> [REQUEST] Every line of the listing must be reproduced as it stands. Leave the images behind.

○ ○ ○ ○

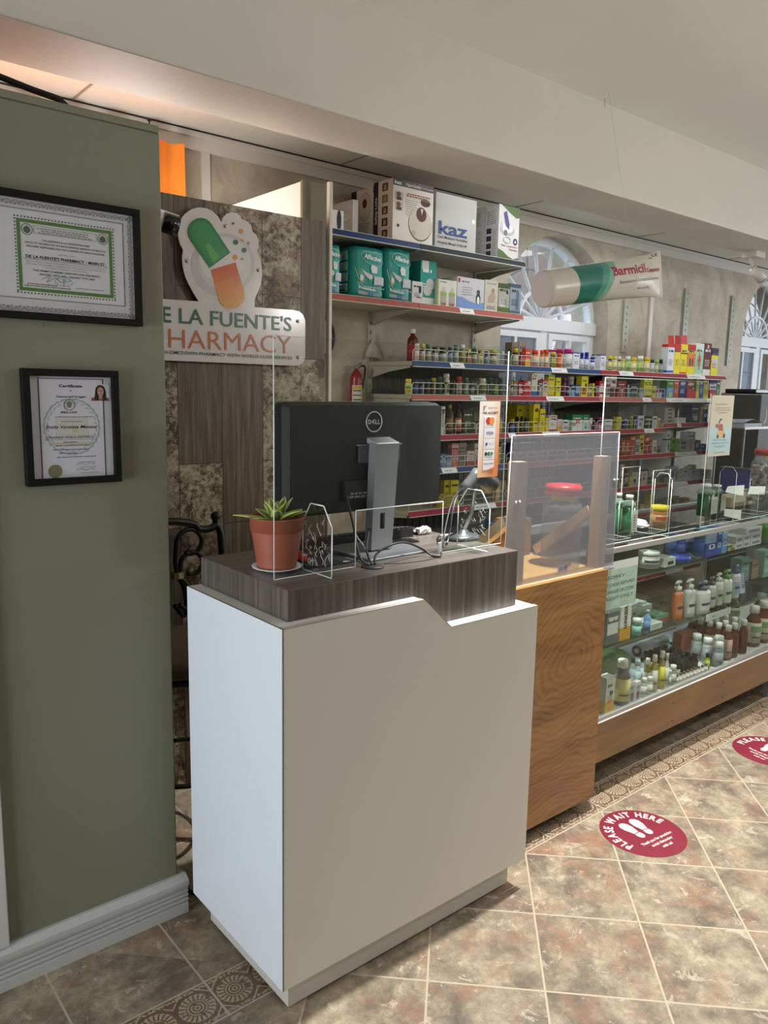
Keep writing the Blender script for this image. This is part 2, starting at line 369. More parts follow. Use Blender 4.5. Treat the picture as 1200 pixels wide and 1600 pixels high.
# ------------------------------------------------------------------ the room
XL, XR, YF, YB, ZC, ZB = -2.3, 9.4, -2.8, 3.6, 2.76, 2.70
m = MB(); m.box(XL, XR, YF, 4.0, -.1, 0, FLOORM); struct('floor', m)
m = MB(); m.box(XL, XR, YF, 2.19, ZC, ZC+.1, CEILP); struct('ceiling', m)
m = MB(); m.box(XL, XR, 2.49, 3.98, ZB, ZB+.1, BEAMP)
for x in (1.2, 2.6, 4.0, 5.4, 6.8): m.box(x, x+.012, 2.49, 3.59, ZB-.002, ZB, M('8f8a80', .6))
struct('ceiling_rear', m)
m = MB(); m.box(XL, XR, 2.19, 2.49, 2.40, 2.86, BEAMP); struct('trim_1', m, .006)
def arch_wall(y0, y1, wins, mat):
    """back wall with round-headed openings (cx, half width, sill z, spring z)"""
    m = MB(); xs = XL
    for cx, hw, zs, zsp in wins:
        m.box(xs, cx-hw, y0, y1, 0, 2.86, mat); m.box(cx-hw, cx+hw, y0, y1, 0, zs, mat)
        n = 28; top = 2.86
        arc = [(cx-hw*math.cos(math.pi*i/n), zsp+hw*math.sin(math.pi*i/n)) for i in range(n+1)]
        for i in range(n):
            a, b = arc[i], arc[i+1]
            m.add([(a[0], y0, a[1]), (b[0], y0, b[1]), (b[0], y0, top), (a[0], y0, top), (a[0], y1, a[1]), (b[0], y1, b[1]), (b[0], y1, top), (a[0], y1, top)],
                  [(0, 1, 2, 3), (7, 6, 5, 4), (0, 4, 5, 1)], mat)
        xs = cx+hw
    m.box(xs, XR, y0, y1, 0, 2.86, mat); return m
W1 = (4.56, .60, 1.10, 2.0); W2 = (7.86, .60, 1.10, 2.04)
struct('wall_back', arch_wall(3.6, 3.98, [W1, W2], TWALL))
m = MB(); m.box(XL-.1, XL, YF, .1, 0, 2.86, OUTP); m.box(XL-.1, XL, 1.9, 3.98, 0, 2.86, OUTP); m.box(XL-.1, XL, .1, 1.9, 2.35, 2.86, OUTP); struct('wall_left', m)
m = MB(); m.box(XR, XR+.1, YF, 0, 0, 2.86, OUTP); m.box(XR, XR+.1, 2.4, 3.98, 0, 2.86, OUTP); m.box(XR, XR+.1, 0, 2.4, 2.6, 2.86, OUTP); m.box(XR, XR+.1, 0, 2.4, 0, .4, OUTP); struct('wall_right', m)
m = MB(); m.box(XL, XR, YF-.1, YF, 0, 2.86, OUTP); struct('wall_front', m)
# glass entrance left and shop window right, out of frame
m = MB(); WA = M('e8ecef', .4)
for a in (.1, .98, 1.86): m.box(XL-.08, XL-.03, a, a+.04, 0, 2.35, WA)
for z in (0, 2.31): m.box(XL-.08, XL-.03, .1, 1.9, z, z+.04, WA)
struct('door_1', m)
m = MB()
for a in (0, 1.18, 2.36): m.box(XR+.03, XR+.08, a, a+.04, .4, 2.6, WA)
for z in (.4, 2.56): m.box(XR+.03, XR+.08, 0, 2.4, z, z+.04, WA)
struct('window_3', m)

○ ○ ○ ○

> [EXPECTED ANSWER]
Keep writing the Blender script for this image. This is part 2, starting at line 369. More parts follow. Use Blender 4.5. Treat the picture as 1200 pixels wide and 1600 pixels high.
# ------------------------------------------------------------------ the room
XL, XR, YF, YB, ZC, ZB = -2.3, 9.4, -2.8, 3.6, 2.76, 2.70
m = MB(); m.box(XL, XR, YF, 4.0, -.1, 0, FLOORM); struct('floor', m)
m = MB(); m.box(XL, XR, YF, 2.19, ZC, ZC+.1, CEILP); struct('ceiling', m)
m = MB(); m.box(XL, XR, 2.49, 3.98, ZB, ZB+.1, BEAMP)
for x in (1.2, 2.6, 4.0, 5.4, 6.8): m.box(x, x+.012, 2.49, 3.59, ZB-.002, ZB, M('8f8a80', .6))
struct('ceiling_rear', m)
m = MB(); m.box(XL, XR, 2.19, 2.49, 2.40, 2.86, BEAMP); struct('trim_1', m, .006)
def arch_wall(y0, y1, wins, mat):
    """back wall with round-headed openings (cx, half width, sill z, spring z)"""
    m = MB(); xs = XL
    for cx, hw, zs, zsp in wins:
        m.box(xs, cx-hw, y0, y1, 0, 2.86, mat); m.box(cx-hw, cx+hw, y0, y1, 0, zs, mat)
        n = 28; top = 2.86
        arc = [(cx-hw*math.cos(math.pi*i/n), zsp+hw*math.sin(math.pi*i/n)) for i in range(n+1)]
        for i in range(n):
            a, b = arc[i], arc[i+1]
            m.add([(a[0], y0, a[1]), (b[0], y0, b[1]), (b[0], y0, top), (a[0], y0, top), (a[0], y1, a[1]), (b[0], y1, b[1]), (b[0], y1, top), (a[0], y1, top)],
                  [(0, 1, 2, 3), (7, 6, 5, 4), (0, 4, 5, 1)], mat)
        xs = cx+hw
    m.box(xs, XR, y0, y1, 0, 2.86, mat); return m
W1 = (4.56, .60, 1.10, 2.0); W2 = (7.86, .60, 1.10, 2.04)
struct('wall_back', arch_wall(3.6, 3.98, [W1, W2], TWALL))
m = MB(); m.box(XL-.1, XL, YF, .1, 0, 2.86, OUTP); m.box(XL-.1, XL, 1.9, 3.98, 0, 2.86, OUTP); m.box(XL-.1, XL, .1, 1.9, 2.35, 2.86, OUTP); struct('wall_left', m)
m = MB(); m.box(XR, XR+.1, YF, 0, 0, 2.86, OUTP); m.box(XR, XR+.1, 2.4, 3.98, 0, 2.86, OUTP); m.box(XR, XR+.1, 0, 2.4, 2.6, 2.86, OUTP); m.box(XR, XR+.1, 0, 2.4, 0, .4, OUTP); struct('wall_right', m)
m = MB(); m.box(XL, XR, YF-.1, YF, 0, 2.86, OUTP); struct('wall_front', m)
# glass entrance left and shop window right, out of frame
m = MB(); WA = M('e8ecef', .4)
for a in (.1, .98, 1.86): m.box(XL-.08, XL-.03, a, a+.04, 0, 2.35, WA)
for z in (0, 2.31): m.box(XL-.08, XL-.03, .1, 1.9, z, z+.04, WA)
struct('door_1', m)
m = MB()
for a in (0, 1.18, 2.36): m.box(XR+.03, XR+.08, a, a+.04, .4, 2.6, WA)
for z in (.4, 2.56): m.box(XR+.03, XR+.08, 0, 2.4, z, z+.04, WA)
struct('window_3', m)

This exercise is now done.